Exercise task.
Keep only the lines where "scene" appears.
[Begin Material]
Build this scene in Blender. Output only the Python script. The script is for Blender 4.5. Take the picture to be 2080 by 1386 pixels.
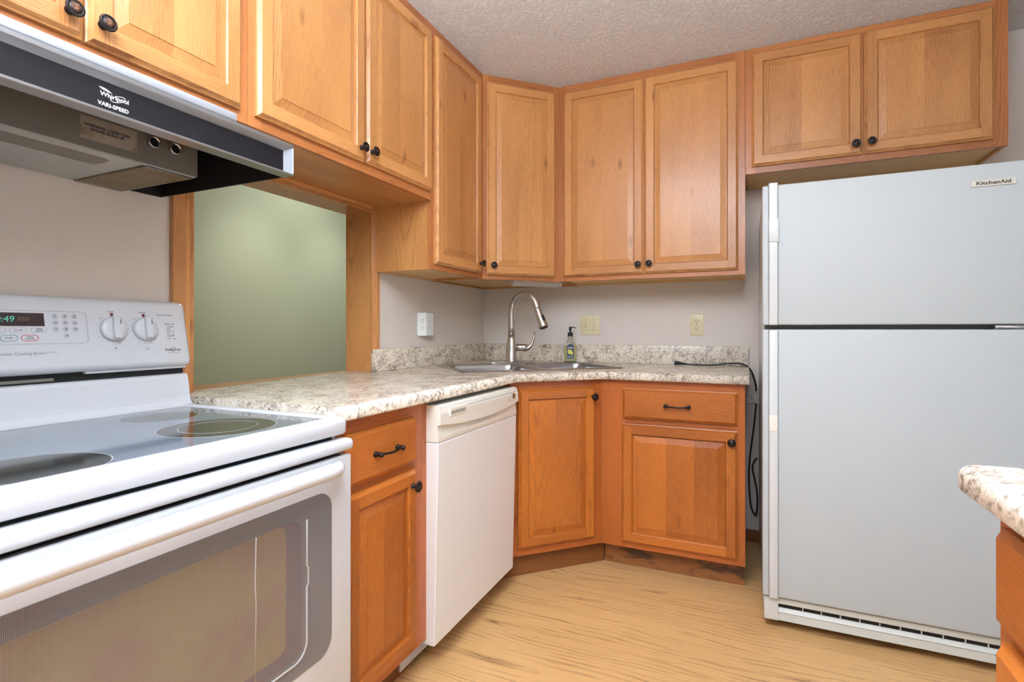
import bpy, bmesh, math, random
from mathutils import Vector, Matrix
random.seed(7)
S = bpy.context.scene
for o in list(bpy.data.objects): bpy.data.objects.remove(o)
COL = S.collection

# ------------------------------------------------------------------ camera, world, lights, exposure
cd = bpy.data.cameras.new('camera'); cam = bpy.data.objects.new('camera', cd); COL.objects.link(cam)
cam.location = (1.551, -3.0061, 1.104)
cam.rotation_euler = (math.pi/2 + 0.0018, 0, 0.4224)
cd.sensor_width = 36.0; cd.lens = 1060.09*36/2080; cd.shift_y = -(693-668.89)/2080
cd.clip_start = 0.02
cd.dof.use_dof = True; cd.dof.focus_distance = 2.3; cd.dof.aperture_fstop = 8.0
S.camera = cam
S.view_settings.view_transform = 'Standard'; S.view_settings.look = 'None'
S.view_settings.gamma = 1.0; S.view_settings.use_curve_mapping = False
S.view_settings.exposure = 0.44

W = bpy.data.worlds.new('world'); S.world = W; W.use_nodes = True
W.node_tree.nodes['Background'].inputs[0].default_value = (0.84, 0.97, 1.12, 1)
W.node_tree.nodes['Background'].inputs[1].default_value = 0.2

XR_ = 2.78
def area(name, loc, rot, sx, sy, power, color=(1, 1, 1)):
    l = bpy.data.lights.new(name, 'AREA'); l.shape = 'RECTANGLE'; l.size = sx; l.size_y = sy
    l.energy = power; l.color = color
    o = bpy.data.objects.new(name, l); COL.objects.link(o); o.location = loc; o.rotation_euler = rot
    return o
def spot(name, loc, target, power, angle, blend=1.0, color=(1, 1, 1), size=0.1):
    l = bpy.data.lights.new(name, 'SPOT'); l.energy = power; l.spot_size = angle; l.spot_blend = blend
    l.color = color; l.shadow_soft_size = size
    o = bpy.data.objects.new(name, l); COL.objects.link(o); o.location = loc
    o.rotation_euler = (Vector(target)-Vector(loc)).to_track_quat('-Z', 'Y').to_euler()
    return o
area('kitchen_ceiling_light', (1.10, -2.6, 2.40), (0, 0, 0), 0.6, 1.2, 8, (0.88, 0.97, 1.12))
area('ceiling_fill', (1.25, -3.20, 1.92), (math.radians(180), 0, 0), 0.8, 0.8, 118, (0.86, 0.98, 1.14))  # unseen upward fill added to brighten the ceiling
area('front_fill', (1.0, -5.2, 1.35), (math.radians(84), 0, 0), 2.6, 2.0, 6, (0.82, 0.97, 1.12))  # unseen broad fill added at the open front
area('high_front_fill', (0.9, -4.1, 2.30), (math.radians(42), 0, 0), 1.6, 0.5, 8, (0.86, 0.98, 1.12))  # added fill, set high so the hood still shades the wall below
kl = area('softbox_light', (1.62, -3.15, 2.10), (0, 0, 0), 0.40, 0.40, 8.5, (0.88, 0.98, 1.10))
kl.rotation_euler = Vector((-0.80, 0.62, -0.38)).to_track_quat('-Z', 'Y').to_euler()
area('low_right_fill', (XR_+1.3, -1.25, 0.60), (0, math.radians(90), 0), 1.0, 0.9, 7, (0.84, 0.97, 1.10))  # added low fill for the lower fronts, through the right-wall opening
spot('hall_spot', (-0.50, -0.63, 2.30), (-1.4, -0.63, 1.40), 16, 0.85, 1.0, (1, 0.98, 0.97))
spot('hall_spot', (-0.50, 0.12, 2.30), (-1.4, 0.12, 1.40), 14, 0.85, 1.0, (1, 0.98, 0.97))
area('hall_ceiling_light', (-0.75, -0.25, 2.40), (0, 0, 0), 0.4, 0.4, 7, (1, 0.99, 1.0))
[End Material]
Written reply.
Build this scene in Blender. Output only the Python script. The script is for Blender 4.5. Take the picture to be 2080 by 1386 pixels.
S = bpy.context.scene